▸ **EXERCISE BRIEF**
Set down the full listing exactly as given. Any pictures are to be left out.

___ AVAILABLE DATA

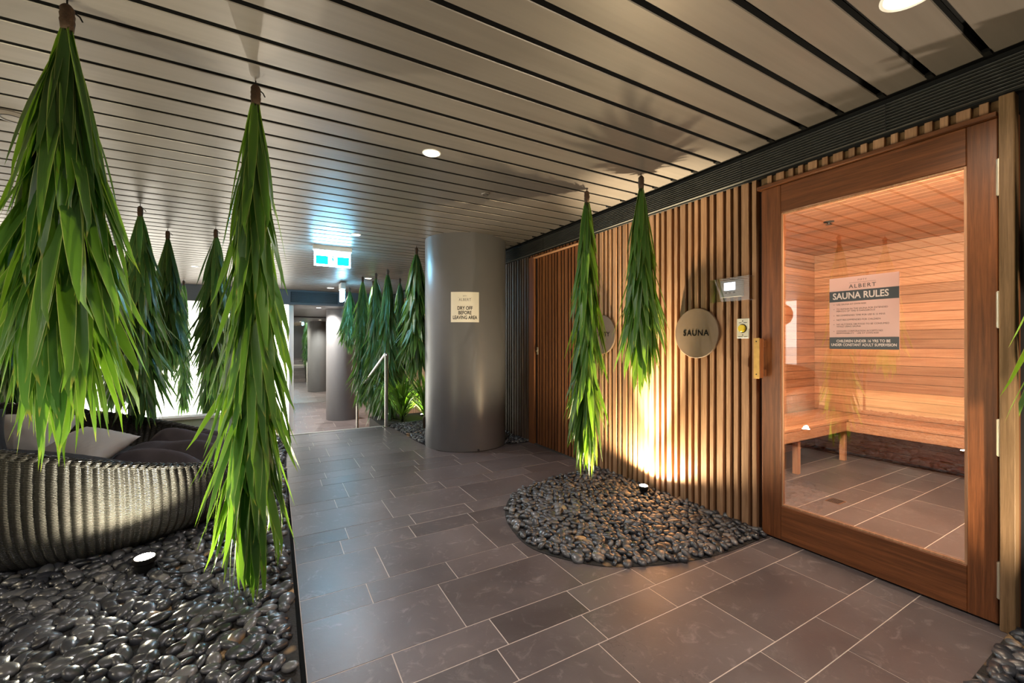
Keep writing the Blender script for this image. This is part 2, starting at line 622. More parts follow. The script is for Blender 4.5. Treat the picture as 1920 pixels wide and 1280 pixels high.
# ------------------------------------------------------------------ ceiling
ceil = struct('ceiling', MB().box(-8.2, 2.95, -4.1, LIT_Y + .1, CEIL + .05, CEIL + .10), M['plenum'])
sl = MB()
W2 = .0775
prof = [(-W2, CEIL + .035), (-W2, CEIL + .003), (-W2 + .003, CEIL), (W2 - .003, CEIL), (W2, CEIL + .003), (W2, CEIL + .035)]
for x in (-8.1, 2.70):
    for (yy_, zz) in prof:
        sl.v.append((x, yy_, zz))
for i in range(6):
    j = (i + 1) % 6
    sl.f.append((i, j, 6 + j, 6 + i))
sl.f += [(0, 1, 2, 3, 4, 5), (11, 10, 9, 8, 7, 6)]
slat_me = sl.mesh('slat', M['slat'])
slat_me.materials.append(M['plenum'])
for pl in slat_me.polygons:
    if abs(pl.normal.y) > .9 and pl.area > .2:
        pl.material_index = 1
k = -25
while True:
    yc = .5645 + .1815 * (k + .5)
    if yc > LIT_Y - .09: break
    link('slat', slat_me, ceil, (0, yc, 0))
    k += 1
# small dark clips where the slats meet the edge
edge = struct('trim_1', MB().box(2.70, 2.80, -4, LIT_Y, CEIL + .012, CEIL + .045), M['dark_metal'])
clip = MB().box(2.655, 2.70, -.012, .012, CEIL - .006, CEIL + .01).mesh('clip', M['dark_metal'])
for k in range(0, 30):
    link('clip', clip, edge, (0, .5645 + .1815 * (k - 2), 0))

# ------------------------------------------------------------------ right wall: backing and battens
wr = MB()
wr.box(2.83, 2.93, 1.60, 16.5, LOW, 2.60)
wr.box(2.83, 2.93, -4.0, .50, 0, 2.60)
wr.box(2.83, 2.93, .50, 1.60, 2.262, 2.60)
wall_r = struct('wall_right', wr, M['black'])
BT = {}


def batten(parent, y0, y1, z0, z1, mat='batten', x0=WX, x1=2.832):
    key = (round(y1 - y0, 4), round(z0, 3), round(z1, 3), mat, x0)
    if key not in BT:
        BT[key] = MB().cbox(x0, x1, 0, y1 - y0, z0, z1, .0018).mesh('batten', M[mat])
    return link('batten', BT[key], parent, (0, y0, 0))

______

▸ **TASK RESPONSE**
Keep writing the Blender script for this image. This is part 2, starting at line 622. More parts follow. The script is for Blender 4.5. Treat the picture as 1920 pixels wide and 1280 pixels high.
# ------------------------------------------------------------------ ceiling
ceil = struct('ceiling', MB().box(-8.2, 2.95, -4.1, LIT_Y + .1, CEIL + .05, CEIL + .10), M['plenum'])
sl = MB()
W2 = .0775
prof = [(-W2, CEIL + .035), (-W2, CEIL + .003), (-W2 + .003, CEIL), (W2 - .003, CEIL), (W2, CEIL + .003), (W2, CEIL + .035)]
for x in (-8.1, 2.70):
    for (yy_, zz) in prof:
        sl.v.append((x, yy_, zz))
for i in range(6):
    j = (i + 1) % 6
    sl.f.append((i, j, 6 + j, 6 + i))
sl.f += [(0, 1, 2, 3, 4, 5), (11, 10, 9, 8, 7, 6)]
slat_me = sl.mesh('slat', M['slat'])
slat_me.materials.append(M['plenum'])
for pl in slat_me.polygons:
    if abs(pl.normal.y) > .9 and pl.area > .2:
        pl.material_index = 1
k = -25
while True:
    yc = .5645 + .1815 * (k + .5)
    if yc > LIT_Y - .09: break
    link('slat', slat_me, ceil, (0, yc, 0))
    k += 1
# small dark clips where the slats meet the edge
edge = struct('trim_1', MB().box(2.70, 2.80, -4, LIT_Y, CEIL + .012, CEIL + .045), M['dark_metal'])
clip = MB().box(2.655, 2.70, -.012, .012, CEIL - .006, CEIL + .01).mesh('clip', M['dark_metal'])
for k in range(0, 30):
    link('clip', clip, edge, (0, .5645 + .1815 * (k - 2), 0))

# ------------------------------------------------------------------ right wall: backing and battens
wr = MB()
wr.box(2.83, 2.93, 1.60, 16.5, LOW, 2.60)
wr.box(2.83, 2.93, -4.0, .50, 0, 2.60)
wr.box(2.83, 2.93, .50, 1.60, 2.262, 2.60)
wall_r = struct('wall_right', wr, M['black'])
BT = {}


def batten(parent, y0, y1, z0, z1, mat='batten', x0=WX, x1=2.832):
    key = (round(y1 - y0, 4), round(z0, 3), round(z1, 3), mat, x0)
    if key not in BT:
        BT[key] = MB().cbox(x0, x1, 0, y1 - y0, z0, z1, .0018).mesh('batten', M[mat])
    return link('batten', BT[key], parent, (0, y0, 0))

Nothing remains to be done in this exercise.